Hard Working Traditional Values With A Dash of Fun

Hard Working Traditional Values With A Dash of Fun

Monday, May 13, 2013

IRS Abuse Began With FDR


UPDATE - September 23, 2014

The recent Ken Burns PBS documentary about the Roosevelts has drawn attention once more to the most influential Democrat president in modern times. Geoffrey Ward, who wrote the dialogue for the 14 hour program, played it safe and made sure that viewers would continue treating Franklin Roosevelt as a hero. Actions that reflected well on Roosevelt were given prominence, while actions that where harmful, such as Roosevelt's programs to fight the depression were whitewashed or ignored.

The I.R.S. has made headlines for targeting conservative groups for extra scrutiny solely based on their opposing ideology. Roosevelt's abuse of I.R.S. powers was much worse. Given this repetition of history, it would make sense to include this part of Roosevelt's story. But since it reflects poorly on Roosevelt and would be a reminder of Obama's I.R.S. scandal, it was totally ignored.

When Roosevelt became president, the I.R.S. was only 20 years old. Roosevelt decided that using the I.R.S. to go after (or not go after) his friends and enemies was a legitimate use of government power.

Louisiana Senator Huey Long was a Roosevelt opponent.

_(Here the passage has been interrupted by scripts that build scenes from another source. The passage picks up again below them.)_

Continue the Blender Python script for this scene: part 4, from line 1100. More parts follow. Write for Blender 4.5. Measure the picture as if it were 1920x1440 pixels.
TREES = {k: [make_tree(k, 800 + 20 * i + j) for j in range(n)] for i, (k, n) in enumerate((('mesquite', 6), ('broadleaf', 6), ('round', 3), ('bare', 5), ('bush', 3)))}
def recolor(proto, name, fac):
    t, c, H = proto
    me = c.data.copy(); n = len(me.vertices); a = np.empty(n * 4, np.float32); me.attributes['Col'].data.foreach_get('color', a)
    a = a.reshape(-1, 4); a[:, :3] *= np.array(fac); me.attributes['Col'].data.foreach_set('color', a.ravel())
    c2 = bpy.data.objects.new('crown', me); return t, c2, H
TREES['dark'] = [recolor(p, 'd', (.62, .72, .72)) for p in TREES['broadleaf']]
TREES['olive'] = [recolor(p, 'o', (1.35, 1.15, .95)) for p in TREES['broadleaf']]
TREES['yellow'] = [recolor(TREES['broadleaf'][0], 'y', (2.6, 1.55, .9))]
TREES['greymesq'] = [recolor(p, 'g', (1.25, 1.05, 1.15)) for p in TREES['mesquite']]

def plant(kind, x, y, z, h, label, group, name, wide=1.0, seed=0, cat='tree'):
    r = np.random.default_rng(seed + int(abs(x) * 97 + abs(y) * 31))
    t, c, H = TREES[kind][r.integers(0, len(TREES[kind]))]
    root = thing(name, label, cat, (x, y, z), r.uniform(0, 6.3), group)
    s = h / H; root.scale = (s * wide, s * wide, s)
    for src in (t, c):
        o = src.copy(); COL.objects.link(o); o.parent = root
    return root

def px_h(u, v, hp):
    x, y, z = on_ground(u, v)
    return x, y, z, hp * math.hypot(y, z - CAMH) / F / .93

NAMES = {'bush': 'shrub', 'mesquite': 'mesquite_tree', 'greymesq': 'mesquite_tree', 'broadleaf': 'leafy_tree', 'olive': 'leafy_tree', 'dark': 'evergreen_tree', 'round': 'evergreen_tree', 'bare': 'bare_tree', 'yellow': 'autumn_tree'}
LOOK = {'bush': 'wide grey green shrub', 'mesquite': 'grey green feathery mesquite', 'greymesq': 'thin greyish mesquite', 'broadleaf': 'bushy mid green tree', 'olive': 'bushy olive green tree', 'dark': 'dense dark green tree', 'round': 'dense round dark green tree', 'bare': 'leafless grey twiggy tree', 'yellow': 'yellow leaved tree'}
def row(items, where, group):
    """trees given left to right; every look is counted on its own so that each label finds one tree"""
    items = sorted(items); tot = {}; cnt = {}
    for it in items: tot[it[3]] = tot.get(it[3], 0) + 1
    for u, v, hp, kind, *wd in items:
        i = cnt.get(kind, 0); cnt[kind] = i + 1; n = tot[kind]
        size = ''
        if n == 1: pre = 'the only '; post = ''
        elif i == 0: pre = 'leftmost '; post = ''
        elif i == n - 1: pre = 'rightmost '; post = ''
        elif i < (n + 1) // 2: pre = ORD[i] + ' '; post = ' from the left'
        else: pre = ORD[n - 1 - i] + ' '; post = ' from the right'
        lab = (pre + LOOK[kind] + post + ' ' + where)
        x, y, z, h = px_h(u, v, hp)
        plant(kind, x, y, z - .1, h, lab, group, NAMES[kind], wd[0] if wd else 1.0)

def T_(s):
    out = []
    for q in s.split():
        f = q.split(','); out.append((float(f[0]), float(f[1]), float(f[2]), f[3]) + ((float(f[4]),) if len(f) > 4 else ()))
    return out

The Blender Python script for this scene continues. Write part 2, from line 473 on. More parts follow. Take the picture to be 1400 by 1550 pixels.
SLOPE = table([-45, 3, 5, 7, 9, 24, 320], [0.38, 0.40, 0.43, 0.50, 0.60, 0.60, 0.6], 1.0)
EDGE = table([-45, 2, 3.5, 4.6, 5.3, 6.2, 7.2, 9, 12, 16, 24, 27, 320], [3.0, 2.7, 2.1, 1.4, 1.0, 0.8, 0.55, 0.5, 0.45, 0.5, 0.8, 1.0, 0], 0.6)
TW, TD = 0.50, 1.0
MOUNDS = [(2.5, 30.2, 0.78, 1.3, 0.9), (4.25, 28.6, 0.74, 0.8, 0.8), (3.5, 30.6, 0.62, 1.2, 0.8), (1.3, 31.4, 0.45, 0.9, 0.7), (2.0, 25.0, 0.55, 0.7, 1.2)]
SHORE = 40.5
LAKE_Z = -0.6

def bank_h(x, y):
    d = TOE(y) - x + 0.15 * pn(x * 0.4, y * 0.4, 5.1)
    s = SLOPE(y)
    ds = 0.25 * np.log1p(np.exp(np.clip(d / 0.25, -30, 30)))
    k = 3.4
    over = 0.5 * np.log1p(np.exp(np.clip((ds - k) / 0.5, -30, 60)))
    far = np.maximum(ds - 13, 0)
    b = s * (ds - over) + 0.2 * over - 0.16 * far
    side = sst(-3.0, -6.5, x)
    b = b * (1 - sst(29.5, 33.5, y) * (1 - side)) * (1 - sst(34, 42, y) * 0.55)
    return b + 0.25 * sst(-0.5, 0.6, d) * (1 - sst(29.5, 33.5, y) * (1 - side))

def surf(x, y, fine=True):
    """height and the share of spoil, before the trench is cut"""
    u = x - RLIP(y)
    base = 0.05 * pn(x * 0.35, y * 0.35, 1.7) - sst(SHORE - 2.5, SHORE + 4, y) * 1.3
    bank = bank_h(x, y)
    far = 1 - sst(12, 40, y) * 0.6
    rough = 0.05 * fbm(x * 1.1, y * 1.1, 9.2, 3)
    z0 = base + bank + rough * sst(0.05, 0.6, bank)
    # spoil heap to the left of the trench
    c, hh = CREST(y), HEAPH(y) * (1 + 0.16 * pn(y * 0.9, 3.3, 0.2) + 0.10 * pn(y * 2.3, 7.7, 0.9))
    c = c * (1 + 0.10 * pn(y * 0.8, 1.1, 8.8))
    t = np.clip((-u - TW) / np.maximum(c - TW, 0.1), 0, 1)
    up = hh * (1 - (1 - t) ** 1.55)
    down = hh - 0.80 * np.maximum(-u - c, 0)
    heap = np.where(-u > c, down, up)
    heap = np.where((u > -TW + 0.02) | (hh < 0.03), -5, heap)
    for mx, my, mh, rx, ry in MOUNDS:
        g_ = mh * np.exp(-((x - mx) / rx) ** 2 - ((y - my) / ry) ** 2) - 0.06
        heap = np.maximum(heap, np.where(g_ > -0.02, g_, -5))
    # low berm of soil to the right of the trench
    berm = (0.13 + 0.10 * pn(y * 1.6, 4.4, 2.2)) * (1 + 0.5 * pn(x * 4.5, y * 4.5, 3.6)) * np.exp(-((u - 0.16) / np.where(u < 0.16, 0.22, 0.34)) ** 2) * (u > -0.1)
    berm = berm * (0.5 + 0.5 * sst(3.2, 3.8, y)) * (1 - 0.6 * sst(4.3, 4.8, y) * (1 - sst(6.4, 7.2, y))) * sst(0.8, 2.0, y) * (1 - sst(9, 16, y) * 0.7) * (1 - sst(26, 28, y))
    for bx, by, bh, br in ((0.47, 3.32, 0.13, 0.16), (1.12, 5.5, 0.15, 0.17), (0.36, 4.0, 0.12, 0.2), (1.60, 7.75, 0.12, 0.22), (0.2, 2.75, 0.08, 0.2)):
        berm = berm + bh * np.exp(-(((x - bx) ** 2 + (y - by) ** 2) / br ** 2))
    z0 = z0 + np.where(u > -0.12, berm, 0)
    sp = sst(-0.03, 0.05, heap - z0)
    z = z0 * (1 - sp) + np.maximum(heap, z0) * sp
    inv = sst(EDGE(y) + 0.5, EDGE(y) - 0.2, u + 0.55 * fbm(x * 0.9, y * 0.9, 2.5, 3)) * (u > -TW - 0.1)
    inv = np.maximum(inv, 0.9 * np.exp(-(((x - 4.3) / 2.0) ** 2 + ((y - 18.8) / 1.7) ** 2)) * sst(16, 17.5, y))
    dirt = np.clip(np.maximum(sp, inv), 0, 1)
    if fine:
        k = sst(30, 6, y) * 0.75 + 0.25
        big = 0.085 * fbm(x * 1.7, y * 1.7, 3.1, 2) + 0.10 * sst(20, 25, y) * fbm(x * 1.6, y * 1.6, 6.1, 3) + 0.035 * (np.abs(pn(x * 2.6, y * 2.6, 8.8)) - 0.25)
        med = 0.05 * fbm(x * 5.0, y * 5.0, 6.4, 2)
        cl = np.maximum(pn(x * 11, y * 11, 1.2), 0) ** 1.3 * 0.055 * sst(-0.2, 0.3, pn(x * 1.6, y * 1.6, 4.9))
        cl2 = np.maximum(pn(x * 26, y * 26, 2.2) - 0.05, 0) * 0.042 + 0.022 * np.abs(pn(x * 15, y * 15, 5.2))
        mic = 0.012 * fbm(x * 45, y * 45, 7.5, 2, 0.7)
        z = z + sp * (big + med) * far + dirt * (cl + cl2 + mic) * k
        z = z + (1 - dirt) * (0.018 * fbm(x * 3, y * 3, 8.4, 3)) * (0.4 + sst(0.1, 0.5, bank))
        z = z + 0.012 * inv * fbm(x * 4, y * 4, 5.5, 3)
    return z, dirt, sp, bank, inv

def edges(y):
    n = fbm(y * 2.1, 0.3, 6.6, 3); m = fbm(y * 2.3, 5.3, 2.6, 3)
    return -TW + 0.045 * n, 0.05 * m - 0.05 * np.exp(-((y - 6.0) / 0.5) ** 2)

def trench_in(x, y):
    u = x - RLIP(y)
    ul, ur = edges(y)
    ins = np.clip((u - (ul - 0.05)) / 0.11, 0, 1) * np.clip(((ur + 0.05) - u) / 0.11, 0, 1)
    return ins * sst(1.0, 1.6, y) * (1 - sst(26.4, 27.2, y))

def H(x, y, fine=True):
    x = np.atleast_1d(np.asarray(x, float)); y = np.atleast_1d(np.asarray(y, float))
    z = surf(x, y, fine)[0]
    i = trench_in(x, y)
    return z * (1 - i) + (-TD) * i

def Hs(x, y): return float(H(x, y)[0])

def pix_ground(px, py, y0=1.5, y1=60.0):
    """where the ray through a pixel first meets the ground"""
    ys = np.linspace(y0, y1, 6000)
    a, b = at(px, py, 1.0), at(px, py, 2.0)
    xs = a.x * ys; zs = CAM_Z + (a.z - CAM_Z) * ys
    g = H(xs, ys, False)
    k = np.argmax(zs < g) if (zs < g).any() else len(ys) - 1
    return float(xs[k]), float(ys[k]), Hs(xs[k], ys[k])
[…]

He got investigated by the I.R.S. Newspaper mogul William Randolph Hearst opposed FDR so he got investigated by the I.R.S. Father Charles Coughlin, a priest with a popular national radio program was critical of FDR, so he also was investigated by the I.R.S. Roosevelt was embarrassed that the congressman who represented his home New York district was a Republican so he sent the I.R.S. to audit Hamilton Fish. Fish challenged the IRS in court and won.

Reigning in the I.R.S. was just as much a political tool for FDR. Frank Hague, mayor of Jersey City was widely reported to be mishandling government funds, but he was an FDR supporter who delivered key votes in his area that resulted in New Jersey switching from Republican support to Democrat support. When reports of misconduct got too big to ignore, FDR ordered the I.R.S. to look the other way. Roosevelt's support for his political friends prevented a young Lyndon B. Johnson from being investigated by the I.R.S. for failing to properly report income.

The Great Depression went on for a full decade, most of it while Roosevelt was president. FDR's propensity to use the I.R.S. to go after his enemies did nothing to help the country recover and no doubt made things worse, since people who could make better choices than Roosevelt were scared into towing the line or else face the wrath of the I.R.S.